The German commanders gave special importance to capturing Leningrad, the symbol of revolution. According to the "Barbarossa" plan, the Leningrad direction was one of three main directions where the German troops would hit, together with Moscow and Kiev. According to the plan, Leningrad had to be taken first. In case the city fell the enemy supposed to destroy the main bases of the Baltic fleet and deactivate the industrial potential of the city.

The exposition shows the posters from the first months of the war. The pictures show the mobilisation of all forces and means in order to push the enemy back and arrange the defense of the city. Ten divisions of the people's militia for the defense of Leningrad were formed in a short time. Thousands of citizens of Leningrad went daily to build defense structures.
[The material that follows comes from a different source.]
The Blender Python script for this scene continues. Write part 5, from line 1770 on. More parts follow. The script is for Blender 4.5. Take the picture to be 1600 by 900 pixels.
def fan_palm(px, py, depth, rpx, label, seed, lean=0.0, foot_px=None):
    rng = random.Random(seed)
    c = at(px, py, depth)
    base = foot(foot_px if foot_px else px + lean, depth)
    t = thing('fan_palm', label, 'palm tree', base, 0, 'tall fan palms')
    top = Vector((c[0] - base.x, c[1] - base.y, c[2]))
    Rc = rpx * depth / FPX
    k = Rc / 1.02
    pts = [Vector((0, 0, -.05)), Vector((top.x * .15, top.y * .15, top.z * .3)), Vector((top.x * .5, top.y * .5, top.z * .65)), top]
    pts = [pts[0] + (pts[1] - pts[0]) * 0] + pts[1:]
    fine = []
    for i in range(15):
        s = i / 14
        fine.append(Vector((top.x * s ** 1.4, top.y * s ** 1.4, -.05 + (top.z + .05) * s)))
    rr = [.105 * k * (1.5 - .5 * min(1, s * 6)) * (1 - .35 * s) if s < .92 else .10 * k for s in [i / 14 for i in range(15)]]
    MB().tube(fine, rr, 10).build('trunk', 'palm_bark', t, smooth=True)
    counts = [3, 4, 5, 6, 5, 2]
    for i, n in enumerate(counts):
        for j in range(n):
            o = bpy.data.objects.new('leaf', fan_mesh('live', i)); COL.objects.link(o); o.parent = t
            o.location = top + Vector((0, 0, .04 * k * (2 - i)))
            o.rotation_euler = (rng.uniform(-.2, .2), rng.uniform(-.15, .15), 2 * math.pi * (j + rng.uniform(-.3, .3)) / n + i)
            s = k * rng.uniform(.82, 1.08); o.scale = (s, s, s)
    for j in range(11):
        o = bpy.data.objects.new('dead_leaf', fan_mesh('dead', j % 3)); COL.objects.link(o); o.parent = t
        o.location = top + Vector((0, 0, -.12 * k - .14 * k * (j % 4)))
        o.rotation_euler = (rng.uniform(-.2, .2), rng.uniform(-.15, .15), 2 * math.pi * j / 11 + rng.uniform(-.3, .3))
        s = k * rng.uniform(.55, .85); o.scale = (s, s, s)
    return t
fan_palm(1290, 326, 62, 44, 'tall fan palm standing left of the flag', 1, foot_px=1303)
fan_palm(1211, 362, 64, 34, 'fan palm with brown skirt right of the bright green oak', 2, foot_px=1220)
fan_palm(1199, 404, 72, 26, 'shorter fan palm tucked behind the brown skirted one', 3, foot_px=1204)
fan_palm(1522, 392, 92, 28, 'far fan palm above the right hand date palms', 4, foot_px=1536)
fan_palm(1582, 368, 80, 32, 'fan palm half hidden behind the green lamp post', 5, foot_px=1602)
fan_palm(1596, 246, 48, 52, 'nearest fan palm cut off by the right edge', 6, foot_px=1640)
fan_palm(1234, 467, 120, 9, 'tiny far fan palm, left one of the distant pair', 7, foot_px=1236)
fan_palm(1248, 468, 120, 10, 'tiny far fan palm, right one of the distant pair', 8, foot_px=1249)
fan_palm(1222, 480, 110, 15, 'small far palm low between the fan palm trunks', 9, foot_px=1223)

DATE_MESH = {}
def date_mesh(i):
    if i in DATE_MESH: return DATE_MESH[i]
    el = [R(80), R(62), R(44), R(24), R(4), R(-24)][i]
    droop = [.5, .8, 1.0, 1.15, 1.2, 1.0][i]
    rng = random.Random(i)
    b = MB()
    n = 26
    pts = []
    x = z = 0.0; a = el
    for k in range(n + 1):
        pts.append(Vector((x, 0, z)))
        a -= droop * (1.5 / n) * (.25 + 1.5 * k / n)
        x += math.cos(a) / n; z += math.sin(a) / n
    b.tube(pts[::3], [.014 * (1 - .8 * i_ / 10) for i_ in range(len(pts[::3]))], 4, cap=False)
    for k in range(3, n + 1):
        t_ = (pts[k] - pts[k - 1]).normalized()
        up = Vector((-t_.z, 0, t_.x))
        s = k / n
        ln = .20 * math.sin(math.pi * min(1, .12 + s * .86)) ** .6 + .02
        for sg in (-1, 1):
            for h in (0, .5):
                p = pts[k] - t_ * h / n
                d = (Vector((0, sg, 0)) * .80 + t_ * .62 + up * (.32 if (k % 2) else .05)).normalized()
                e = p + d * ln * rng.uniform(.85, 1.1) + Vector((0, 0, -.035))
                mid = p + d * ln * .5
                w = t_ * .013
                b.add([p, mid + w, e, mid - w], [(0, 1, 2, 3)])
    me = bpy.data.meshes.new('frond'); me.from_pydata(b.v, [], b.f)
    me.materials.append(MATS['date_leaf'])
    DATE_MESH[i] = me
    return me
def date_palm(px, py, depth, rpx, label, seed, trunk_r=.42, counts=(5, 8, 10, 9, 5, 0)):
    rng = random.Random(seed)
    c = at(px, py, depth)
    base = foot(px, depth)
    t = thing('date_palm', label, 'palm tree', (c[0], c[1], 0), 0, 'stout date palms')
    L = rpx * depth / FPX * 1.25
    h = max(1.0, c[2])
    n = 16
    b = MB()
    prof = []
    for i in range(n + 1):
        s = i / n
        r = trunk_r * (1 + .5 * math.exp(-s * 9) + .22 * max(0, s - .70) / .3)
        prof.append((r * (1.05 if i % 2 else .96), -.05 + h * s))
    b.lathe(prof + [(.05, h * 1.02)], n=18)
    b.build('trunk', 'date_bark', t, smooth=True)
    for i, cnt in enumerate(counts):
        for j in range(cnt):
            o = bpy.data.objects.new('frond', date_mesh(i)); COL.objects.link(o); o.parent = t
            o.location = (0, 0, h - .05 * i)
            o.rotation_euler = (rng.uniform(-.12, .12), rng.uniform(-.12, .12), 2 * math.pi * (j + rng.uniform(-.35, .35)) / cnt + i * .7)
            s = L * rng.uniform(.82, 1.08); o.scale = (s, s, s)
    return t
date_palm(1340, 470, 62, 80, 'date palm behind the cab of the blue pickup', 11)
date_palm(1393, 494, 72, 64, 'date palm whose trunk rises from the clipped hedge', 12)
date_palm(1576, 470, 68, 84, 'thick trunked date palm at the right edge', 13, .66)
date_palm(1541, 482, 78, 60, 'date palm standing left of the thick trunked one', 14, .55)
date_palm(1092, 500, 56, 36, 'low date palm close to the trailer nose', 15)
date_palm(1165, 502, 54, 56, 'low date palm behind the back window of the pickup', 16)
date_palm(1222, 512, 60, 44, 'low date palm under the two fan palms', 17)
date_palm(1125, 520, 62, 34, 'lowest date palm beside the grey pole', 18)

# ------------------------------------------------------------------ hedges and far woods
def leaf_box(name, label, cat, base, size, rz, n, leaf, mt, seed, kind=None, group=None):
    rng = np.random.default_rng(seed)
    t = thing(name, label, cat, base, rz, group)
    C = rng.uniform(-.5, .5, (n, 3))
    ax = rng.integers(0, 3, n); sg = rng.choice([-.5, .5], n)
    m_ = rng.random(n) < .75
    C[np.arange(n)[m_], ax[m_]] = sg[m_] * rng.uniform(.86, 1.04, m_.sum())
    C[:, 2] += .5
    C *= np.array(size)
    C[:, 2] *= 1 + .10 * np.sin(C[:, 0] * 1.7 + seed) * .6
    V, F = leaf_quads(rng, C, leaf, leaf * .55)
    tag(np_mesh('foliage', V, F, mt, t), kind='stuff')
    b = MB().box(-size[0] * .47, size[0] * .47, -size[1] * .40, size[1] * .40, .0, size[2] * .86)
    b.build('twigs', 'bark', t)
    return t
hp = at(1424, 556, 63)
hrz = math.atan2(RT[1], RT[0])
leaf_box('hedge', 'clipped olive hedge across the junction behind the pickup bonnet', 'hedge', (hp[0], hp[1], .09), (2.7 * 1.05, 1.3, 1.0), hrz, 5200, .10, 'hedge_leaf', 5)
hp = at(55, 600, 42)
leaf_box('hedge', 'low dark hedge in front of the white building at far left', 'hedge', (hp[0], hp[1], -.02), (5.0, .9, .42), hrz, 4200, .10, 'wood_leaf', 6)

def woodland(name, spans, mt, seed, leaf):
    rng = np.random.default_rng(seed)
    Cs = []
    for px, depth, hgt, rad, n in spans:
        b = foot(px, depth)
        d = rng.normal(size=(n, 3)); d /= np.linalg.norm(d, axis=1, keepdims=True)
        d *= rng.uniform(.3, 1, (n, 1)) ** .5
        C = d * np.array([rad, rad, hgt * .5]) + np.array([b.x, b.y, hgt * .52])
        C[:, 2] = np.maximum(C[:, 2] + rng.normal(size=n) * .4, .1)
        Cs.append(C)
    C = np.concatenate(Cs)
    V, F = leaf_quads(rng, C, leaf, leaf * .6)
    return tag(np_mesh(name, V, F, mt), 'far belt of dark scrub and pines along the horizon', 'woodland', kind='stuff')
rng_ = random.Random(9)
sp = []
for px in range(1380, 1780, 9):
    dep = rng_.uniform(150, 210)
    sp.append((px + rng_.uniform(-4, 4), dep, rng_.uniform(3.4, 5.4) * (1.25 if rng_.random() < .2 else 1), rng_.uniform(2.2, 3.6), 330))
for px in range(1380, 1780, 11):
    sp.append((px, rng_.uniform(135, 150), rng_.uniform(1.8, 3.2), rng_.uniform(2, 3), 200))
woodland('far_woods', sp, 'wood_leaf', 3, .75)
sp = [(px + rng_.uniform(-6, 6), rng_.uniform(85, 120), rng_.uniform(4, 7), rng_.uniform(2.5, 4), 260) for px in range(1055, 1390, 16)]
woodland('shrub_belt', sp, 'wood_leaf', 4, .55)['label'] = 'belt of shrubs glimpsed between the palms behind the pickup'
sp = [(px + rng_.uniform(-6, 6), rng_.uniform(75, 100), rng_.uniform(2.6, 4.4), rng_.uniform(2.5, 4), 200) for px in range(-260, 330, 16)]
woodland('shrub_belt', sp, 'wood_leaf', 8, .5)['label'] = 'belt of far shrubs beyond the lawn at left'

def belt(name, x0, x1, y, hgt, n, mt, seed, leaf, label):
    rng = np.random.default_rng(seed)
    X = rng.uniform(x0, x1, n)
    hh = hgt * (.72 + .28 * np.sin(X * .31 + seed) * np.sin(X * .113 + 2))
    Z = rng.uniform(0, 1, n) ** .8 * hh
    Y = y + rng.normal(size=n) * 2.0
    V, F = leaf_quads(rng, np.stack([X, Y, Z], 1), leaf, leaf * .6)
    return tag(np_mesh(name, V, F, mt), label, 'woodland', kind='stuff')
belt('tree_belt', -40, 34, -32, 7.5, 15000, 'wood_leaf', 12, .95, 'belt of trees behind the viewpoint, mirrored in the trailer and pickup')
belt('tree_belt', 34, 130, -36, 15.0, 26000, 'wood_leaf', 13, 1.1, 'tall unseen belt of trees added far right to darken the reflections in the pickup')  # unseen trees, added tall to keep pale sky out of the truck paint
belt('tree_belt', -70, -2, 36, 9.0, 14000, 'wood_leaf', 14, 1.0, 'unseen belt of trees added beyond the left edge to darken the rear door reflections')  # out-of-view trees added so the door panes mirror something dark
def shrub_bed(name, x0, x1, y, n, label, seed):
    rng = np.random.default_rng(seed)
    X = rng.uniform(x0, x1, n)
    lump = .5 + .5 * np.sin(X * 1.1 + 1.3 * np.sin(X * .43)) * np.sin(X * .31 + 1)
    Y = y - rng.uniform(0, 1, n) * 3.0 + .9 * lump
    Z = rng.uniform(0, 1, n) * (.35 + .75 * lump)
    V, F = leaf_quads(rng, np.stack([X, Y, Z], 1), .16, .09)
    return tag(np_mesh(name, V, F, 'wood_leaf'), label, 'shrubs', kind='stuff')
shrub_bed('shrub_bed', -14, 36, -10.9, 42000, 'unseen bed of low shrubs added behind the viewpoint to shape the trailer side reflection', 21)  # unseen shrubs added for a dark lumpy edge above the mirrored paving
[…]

They dug out almost 700 kilometers of antitank ditches and built 5 thousands of permanent emplacements and earth and timber emplacements.

Regardless of their mass heroism and bravery, the Red Army had to retreat due to the pressure of exceeding enemy forces. Leningrad faced an immediate danger. Heavy sea and shore artillery of the Red banner Baltic fleet was used in order to defend the city. The exposition shows large caliber artillery shells. During the very first months of the war the artillery of the Baltic fleet fired 70 thousand shells at the enemy. The exposition shows samples of the weapons that were used in the battles for Leningrad.

In the morning of August 29, 1941 the last trains with evacuated citizens of Leningrad rode on the October railway. On August 30 Hitler's troops reached the Neva, and on September 8 they took over Shlisselburg. An incomparable period of fighting in the conditions of a land siege started for the citizens of Leningrad and the heroic defenders of the city.